I majored in history, so I should know my history, but after sitting through each segment of The War series on PBS, I learned a few things.

For instance, I was not aware of all the incompetency of many of our military leaders. I guess I was brainwashed by all those old war movies in which our side always made the right moves against an incompetent enemy. We almost lost the war a couple of times due to the incompetency of our military leaders. If it wasn't for Patton, Bradley, and a few others, I might be typing this in German today.

I never knew about the civilian prisoners of war in Manilla. Those poor people must have a life-long hatred of their captors.

I did not know about the Japanese-Americans that fought on the European front.

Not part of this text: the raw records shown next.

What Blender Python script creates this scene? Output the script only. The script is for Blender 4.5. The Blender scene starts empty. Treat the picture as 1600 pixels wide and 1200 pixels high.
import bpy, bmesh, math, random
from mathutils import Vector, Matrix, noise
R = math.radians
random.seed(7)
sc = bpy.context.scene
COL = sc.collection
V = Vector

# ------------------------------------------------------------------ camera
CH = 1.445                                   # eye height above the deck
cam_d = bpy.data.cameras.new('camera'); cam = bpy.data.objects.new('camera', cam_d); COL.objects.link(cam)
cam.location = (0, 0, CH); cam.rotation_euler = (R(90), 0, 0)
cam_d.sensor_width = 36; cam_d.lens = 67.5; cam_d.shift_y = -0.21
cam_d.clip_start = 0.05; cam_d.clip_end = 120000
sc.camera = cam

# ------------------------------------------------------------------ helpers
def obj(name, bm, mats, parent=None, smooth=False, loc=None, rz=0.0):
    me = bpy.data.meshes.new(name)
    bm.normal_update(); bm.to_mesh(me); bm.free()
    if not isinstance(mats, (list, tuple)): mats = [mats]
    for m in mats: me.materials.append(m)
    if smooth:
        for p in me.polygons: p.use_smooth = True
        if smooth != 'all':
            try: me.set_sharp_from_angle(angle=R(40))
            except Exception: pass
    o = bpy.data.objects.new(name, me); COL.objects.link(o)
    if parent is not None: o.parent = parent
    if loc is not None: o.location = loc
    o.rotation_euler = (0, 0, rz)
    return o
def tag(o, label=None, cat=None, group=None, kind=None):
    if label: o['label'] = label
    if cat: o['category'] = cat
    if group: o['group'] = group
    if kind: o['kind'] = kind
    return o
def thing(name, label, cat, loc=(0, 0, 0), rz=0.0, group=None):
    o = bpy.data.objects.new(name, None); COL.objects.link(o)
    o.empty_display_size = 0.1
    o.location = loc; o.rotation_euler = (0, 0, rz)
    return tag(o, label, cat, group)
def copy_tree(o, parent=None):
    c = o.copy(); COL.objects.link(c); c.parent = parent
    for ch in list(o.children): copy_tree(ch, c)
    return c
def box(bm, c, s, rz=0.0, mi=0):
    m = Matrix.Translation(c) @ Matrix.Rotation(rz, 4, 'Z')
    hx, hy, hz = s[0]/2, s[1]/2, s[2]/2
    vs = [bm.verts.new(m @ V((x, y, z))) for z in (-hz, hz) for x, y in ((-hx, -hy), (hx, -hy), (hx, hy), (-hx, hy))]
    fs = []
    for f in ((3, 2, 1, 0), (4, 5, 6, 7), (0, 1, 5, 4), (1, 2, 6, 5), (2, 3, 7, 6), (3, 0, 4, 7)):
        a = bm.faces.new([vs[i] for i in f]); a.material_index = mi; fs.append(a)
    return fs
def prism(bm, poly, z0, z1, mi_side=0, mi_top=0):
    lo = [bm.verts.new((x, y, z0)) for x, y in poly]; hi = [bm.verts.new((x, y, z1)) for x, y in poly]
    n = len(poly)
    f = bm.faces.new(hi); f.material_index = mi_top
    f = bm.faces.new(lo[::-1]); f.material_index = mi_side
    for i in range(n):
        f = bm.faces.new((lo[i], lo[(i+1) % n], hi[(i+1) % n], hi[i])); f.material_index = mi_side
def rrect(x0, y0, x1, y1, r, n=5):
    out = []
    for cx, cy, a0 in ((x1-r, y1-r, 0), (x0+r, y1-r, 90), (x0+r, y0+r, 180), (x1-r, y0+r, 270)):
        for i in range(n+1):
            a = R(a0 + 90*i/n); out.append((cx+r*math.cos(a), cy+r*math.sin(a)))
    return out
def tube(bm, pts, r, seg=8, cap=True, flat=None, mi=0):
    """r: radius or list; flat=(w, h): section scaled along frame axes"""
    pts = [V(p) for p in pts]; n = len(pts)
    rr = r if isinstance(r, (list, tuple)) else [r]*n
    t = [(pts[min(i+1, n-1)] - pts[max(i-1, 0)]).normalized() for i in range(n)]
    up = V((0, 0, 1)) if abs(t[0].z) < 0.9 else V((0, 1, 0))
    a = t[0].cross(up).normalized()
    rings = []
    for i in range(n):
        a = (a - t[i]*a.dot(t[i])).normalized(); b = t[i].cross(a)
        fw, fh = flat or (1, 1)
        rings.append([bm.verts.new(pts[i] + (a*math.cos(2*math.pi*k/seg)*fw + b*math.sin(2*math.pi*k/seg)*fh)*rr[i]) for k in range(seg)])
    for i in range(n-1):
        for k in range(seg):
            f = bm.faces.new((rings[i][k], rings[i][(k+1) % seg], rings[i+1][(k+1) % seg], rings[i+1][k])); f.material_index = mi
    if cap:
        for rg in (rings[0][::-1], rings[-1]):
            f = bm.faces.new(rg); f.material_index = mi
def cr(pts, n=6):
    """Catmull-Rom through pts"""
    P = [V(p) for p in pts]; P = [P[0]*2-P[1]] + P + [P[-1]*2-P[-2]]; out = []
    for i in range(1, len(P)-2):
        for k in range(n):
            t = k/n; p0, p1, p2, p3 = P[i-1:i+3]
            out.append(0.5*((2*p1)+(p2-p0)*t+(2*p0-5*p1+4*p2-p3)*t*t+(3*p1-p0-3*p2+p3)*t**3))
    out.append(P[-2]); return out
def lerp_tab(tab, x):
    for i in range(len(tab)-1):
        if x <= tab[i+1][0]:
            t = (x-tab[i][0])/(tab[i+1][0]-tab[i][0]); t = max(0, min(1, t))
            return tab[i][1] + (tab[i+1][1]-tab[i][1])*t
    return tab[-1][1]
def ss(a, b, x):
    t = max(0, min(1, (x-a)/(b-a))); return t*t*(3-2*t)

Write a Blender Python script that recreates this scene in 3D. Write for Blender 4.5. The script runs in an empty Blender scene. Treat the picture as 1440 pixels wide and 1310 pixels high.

My Dad was a Marine, 4th Division, during the war and fought on the islands of Tinian, Saipan, and Iwo Jima. He was wounded twice and awarded two Purple Hearts. He did not talk much about his war experiences, although he often mentioned that he likely would have been involved in the invasion of Japan and he was glad that the invasion was made  necessary by the atomic bomb. After watching The War, I can understand why.

I am glad I watched The War. I think it was a job well done. I found Ray Leopold (a Waterbury native) reflections on the war particularly poignant, although I disagree with his statement that you can jump across the Mad River.

On the other hand, just about anytime that woman from Alabama opened her mouth, I wanted to go up to the television and slap her in the face. I got the feeling that for her, the war was an inconvenience and a source of humorous stories that she can retell over the future tea parties. I think she was included in the series to show both sides of the "greatest generation," too.

I look forward to viewing The War DVDs for additional footage not included in the television broadcast.

Another great job, Mr. Burns!


  1. I also watched "The War" on PBS. I also learned a few new things, like you I was unaware of the civilian POW's on Manila. I found it very interesting to hear about not only a perspective of someone in combat, but also the stories of those stateside. When I was younger and saw the WWII movies I did have a "romantic" view on combat. It wasn't until I read about some real-life experiences in WWII and Vietnam that my eyes were opened. I learned about how the Japanese broke treaties on the size and number of warships. I, like you, thought that the U.S. was a superpower in that time, but after some research learned how weak and unprepared we really were. I am not ashamed to tell you that there were a few occasions that brought tears to my eyes, like the fighter pilot in Europe who later became a captain and to watch out for his men had to keep working with another airmen's brains on him after a nearby shell exploded, or a Marine telling us of his frightful night on Guadalacanal when a nearby soldier was mortally wounded and moaning in agony throughout the night and all he could think was about the other soldier dying to finally be quiet. I also knew before the war that America was "isolationist" and did not fully believe the reports of the concentration camps and other atrocities in the events leading up to the war, but I did not know that even after we knew of the horrors that we still tried to downplay the numbers and facts. It was very interesting to watch, the series missed some other events but there is only so much time for the series and so much history. Ken Burns did a fine job on his masterpiece of "The War". I do honestly think of those who have served in combat especially on Memorial Day and Veterans' Day. Memorial Day to me is not just a day off of work. God bless those veterans, not only the ones who gave their all, or parts of their body and mind, but all of them for what they endured. "The War" may be another way for those of us too young to have a heartfelt rememberance of them and their time in history.

  2. I've discussed The War by Ken Burns with several people. It started slow but grew on me after the first couple of episodes. One recurring theme in those conversations was the reticence of their fathers and uncles who had faught in the war. We're lucky to have somebody like Burns come along at just this time to finally break that silence and get these stories--before it is too late.

    If we are lucky, perhaps The War is just the first course. It would be wonderful if those who had been there would now open up and write about their experiences. It would serve to honor them, and to serve as a warning to anyone who might lightly enter into such an unholy adventure.

    Thanks for writing on this, Stan.